Data shown:
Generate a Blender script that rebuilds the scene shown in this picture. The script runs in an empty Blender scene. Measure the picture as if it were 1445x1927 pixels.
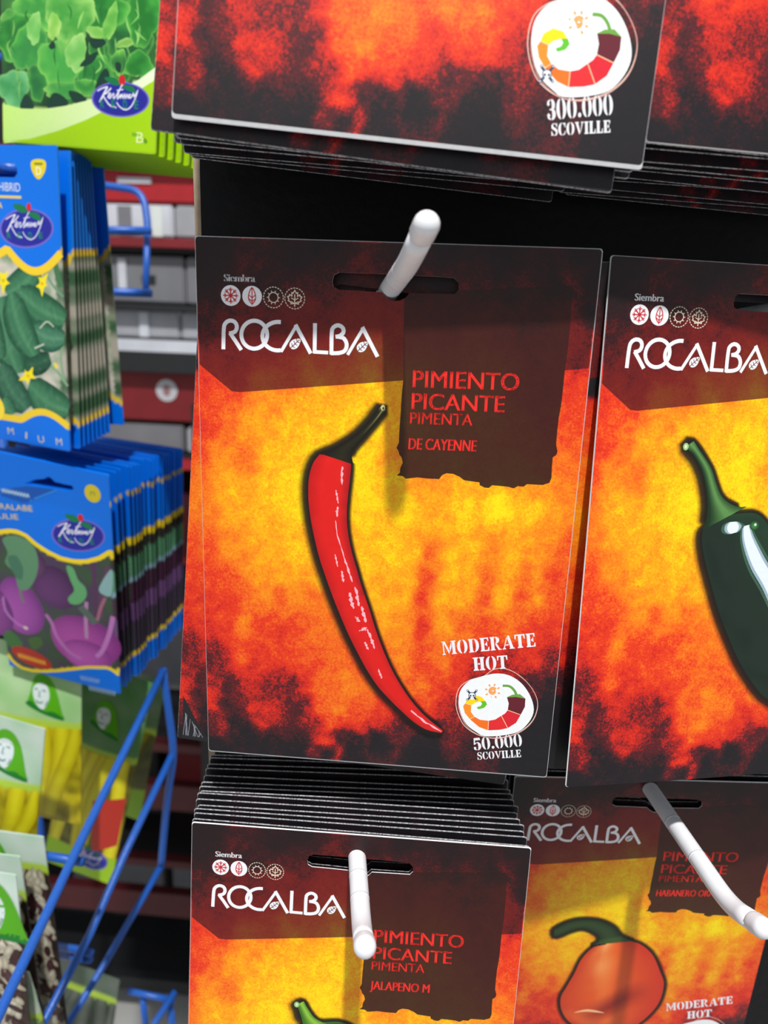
import bpy, math, random
import numpy as np
from mathutils import Matrix, Vector, geometry, noise

random.seed(7)
scene = bpy.context.scene
COL = scene.collection

# ------------------------------------------------------------------ camera, world, light, exposure
CAM = Vector((0.0694, -0.2119, 1.3814))
RC = Matrix(((0.99622, -0.05594, 0.06646), (0.07857, 0.25381, -0.96406), (0.03706, 0.96564, 0.25724)))
FPX, CX, CY = 1400.0, 722.5, 963.5
cd = bpy.data.cameras.new('camera')
cam = bpy.data.objects.new('camera', cd)
COL.objects.link(cam)
cam.matrix_world = Matrix.Translation(CAM) @ RC.to_4x4()
cd.sensor_fit = 'HORIZONTAL'
cd.sensor_width = 36.0
cd.lens = FPX / 1445.0 * 36.0
cd.clip_start = 0.01
cd.dof.use_dof = True
cd.dof.focus_distance = 0.232
cd.dof.aperture_fstop = 17.0
scene.camera = cam

w = bpy.data.worlds.new('shop_light')
scene.world = w
w.use_nodes = True
bg = w.node_tree.nodes['Background']
bg.inputs[0].default_value = (0.93, 0.97, 1.0, 1)
bg.inputs[1].default_value = 0.62

def area(name, loc, target, size, power, color=(1, 1, 1)):
    l = bpy.data.lights.new(name, 'AREA')
    l.shape = 'DISK'
    l.size = size
    l.energy = power
    l.color = color
    o = bpy.data.objects.new(name, l)
    COL.objects.link(o)
    o.location = loc
    o.rotation_euler = (Vector(target) - Vector(loc)).to_track_quat('-Z', 'Y').to_euler()
    return o
area('ceiling_spot', (0.23, -0.99, 3.3), (0.05, 0.0, 1.35), 0.07, 84, (1.0, 0.98, 0.95))

scene.view_settings.view_transform = 'Standard'
scene.view_settings.look = 'None'
scene.view_settings.gamma = 1.0
scene.view_settings.use_curve_mapping = False
scene.view_settings.exposure = -0.22

# ------------------------------------------------------------------ helpers
def lin(c):
    return tuple((x / 255 / 12.92) if x / 255 <= 0.04045 else ((x / 255 + 0.055) / 1.055) ** 2.4 for x in c[:3])

def at(px, py, d):
    """point at camera depth d along the sight line of a photograph pixel"""
    return CAM + RC @ Vector(((px - CX) / FPX * d, -(py - CY) / FPX * d, -d))

def at_y(px, py, y):
    """point of a sight line where it crosses the upright plane at y"""
    d = at(px, py, 1.0) - CAM
    return CAM + d * ((y - CAM.y) / d.y)

def nodes_of(name):
    m = bpy.data.materials.new(name)
    m.use_nodes = True
    nt = m.node_tree
    return m, nt, nt.nodes['Principled BSDF']

def plain(name, rgb, rough=0.5, var=0.12, scale=60.0, metal=0.0, bump=0.0, spec=0.5):
    m, nt, b = nodes_of(name)
    tc = nt.nodes.new('ShaderNodeTexCoord')
    n = nt.nodes.new('ShaderNodeTexNoise')
    n.inputs['Scale'].default_value = scale
    n.inputs['Detail'].default_value = 5
    nt.links.new(tc.outputs['Object'], n.inputs['Vector'])
    r = nt.nodes.new('ShaderNodeValToRGB')
    c = lin(rgb)
    r.color_ramp.elements[0].color = (*[x * (1 - var) for x in c], 1)
    r.color_ramp.elements[1].color = (*[min(1, x * (1 + var)) for x in c], 1)
    r.color_ramp.elements[0].position = 0.3
    r.color_ramp.elements[1].position = 0.7
    nt.links.new(n.outputs['Fac'], r.inputs['Fac'])
    nt.links.new(r.outputs['Color'], b.inputs['Base Color'])
    b.inputs['Roughness'].default_value = rough
    b.inputs['Metallic'].default_value = metal
    b.inputs['Specular IOR Level'].default_value = spec
    if bump:
        bp = nt.nodes.new('ShaderNodeBump')
        bp.inputs['Strength'].default_value = bump
        bp.inputs['Distance'].default_value = 0.001
        nt.links.new(n.outputs['Fac'], bp.inputs['Height'])
        nt.links.new(bp.outputs['Normal'], b.inputs['Normal'])
    return m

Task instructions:
Omit each picture, then return all of the listing exactly as it stands.

The response:
Generate a Blender script that rebuilds the scene shown in this picture. The script runs in an empty Blender scene. Measure the picture as if it were 1445x1927 pixels.
import bpy, math, random
import numpy as np
from mathutils import Matrix, Vector, geometry, noise

random.seed(7)
scene = bpy.context.scene
COL = scene.collection

# ------------------------------------------------------------------ camera, world, light, exposure
CAM = Vector((0.0694, -0.2119, 1.3814))
RC = Matrix(((0.99622, -0.05594, 0.06646), (0.07857, 0.25381, -0.96406), (0.03706, 0.96564, 0.25724)))
FPX, CX, CY = 1400.0, 722.5, 963.5
cd = bpy.data.cameras.new('camera')
cam = bpy.data.objects.new('camera', cd)
COL.objects.link(cam)
cam.matrix_world = Matrix.Translation(CAM) @ RC.to_4x4()
cd.sensor_fit = 'HORIZONTAL'
cd.sensor_width = 36.0
cd.lens = FPX / 1445.0 * 36.0
cd.clip_start = 0.01
cd.dof.use_dof = True
cd.dof.focus_distance = 0.232
cd.dof.aperture_fstop = 17.0
scene.camera = cam

w = bpy.data.worlds.new('shop_light')
scene.world = w
w.use_nodes = True
bg = w.node_tree.nodes['Background']
bg.inputs[0].default_value = (0.93, 0.97, 1.0, 1)
bg.inputs[1].default_value = 0.62

def area(name, loc, target, size, power, color=(1, 1, 1)):
    l = bpy.data.lights.new(name, 'AREA')
    l.shape = 'DISK'
    l.size = size
    l.energy = power
    l.color = color
    o = bpy.data.objects.new(name, l)
    COL.objects.link(o)
    o.location = loc
    o.rotation_euler = (Vector(target) - Vector(loc)).to_track_quat('-Z', 'Y').to_euler()
    return o
area('ceiling_spot', (0.23, -0.99, 3.3), (0.05, 0.0, 1.35), 0.07, 84, (1.0, 0.98, 0.95))

scene.view_settings.view_transform = 'Standard'
scene.view_settings.look = 'None'
scene.view_settings.gamma = 1.0
scene.view_settings.use_curve_mapping = False
scene.view_settings.exposure = -0.22

# ------------------------------------------------------------------ helpers
def lin(c):
    return tuple((x / 255 / 12.92) if x / 255 <= 0.04045 else ((x / 255 + 0.055) / 1.055) ** 2.4 for x in c[:3])

def at(px, py, d):
    """point at camera depth d along the sight line of a photograph pixel"""
    return CAM + RC @ Vector(((px - CX) / FPX * d, -(py - CY) / FPX * d, -d))

def at_y(px, py, y):
    """point of a sight line where it crosses the upright plane at y"""
    d = at(px, py, 1.0) - CAM
    return CAM + d * ((y - CAM.y) / d.y)

def nodes_of(name):
    m = bpy.data.materials.new(name)
    m.use_nodes = True
    nt = m.node_tree
    return m, nt, nt.nodes['Principled BSDF']

def plain(name, rgb, rough=0.5, var=0.12, scale=60.0, metal=0.0, bump=0.0, spec=0.5):
    m, nt, b = nodes_of(name)
    tc = nt.nodes.new('ShaderNodeTexCoord')
    n = nt.nodes.new('ShaderNodeTexNoise')
    n.inputs['Scale'].default_value = scale
    n.inputs['Detail'].default_value = 5
    nt.links.new(tc.outputs['Object'], n.inputs['Vector'])
    r = nt.nodes.new('ShaderNodeValToRGB')
    c = lin(rgb)
    r.color_ramp.elements[0].color = (*[x * (1 - var) for x in c], 1)
    r.color_ramp.elements[1].color = (*[min(1, x * (1 + var)) for x in c], 1)
    r.color_ramp.elements[0].position = 0.3
    r.color_ramp.elements[1].position = 0.7
    nt.links.new(n.outputs['Fac'], r.inputs['Fac'])
    nt.links.new(r.outputs['Color'], b.inputs['Base Color'])
    b.inputs['Roughness'].default_value = rough
    b.inputs['Metallic'].default_value = metal
    b.inputs['Specular IOR Level'].default_value = spec
    if bump:
        bp = nt.nodes.new('ShaderNodeBump')
        bp.inputs['Strength'].default_value = bump
        bp.inputs['Distance'].default_value = 0.001
        nt.links.new(n.outputs['Fac'], bp.inputs['Height'])
        nt.links.new(bp.outputs['Normal'], b.inputs['Normal'])
    return m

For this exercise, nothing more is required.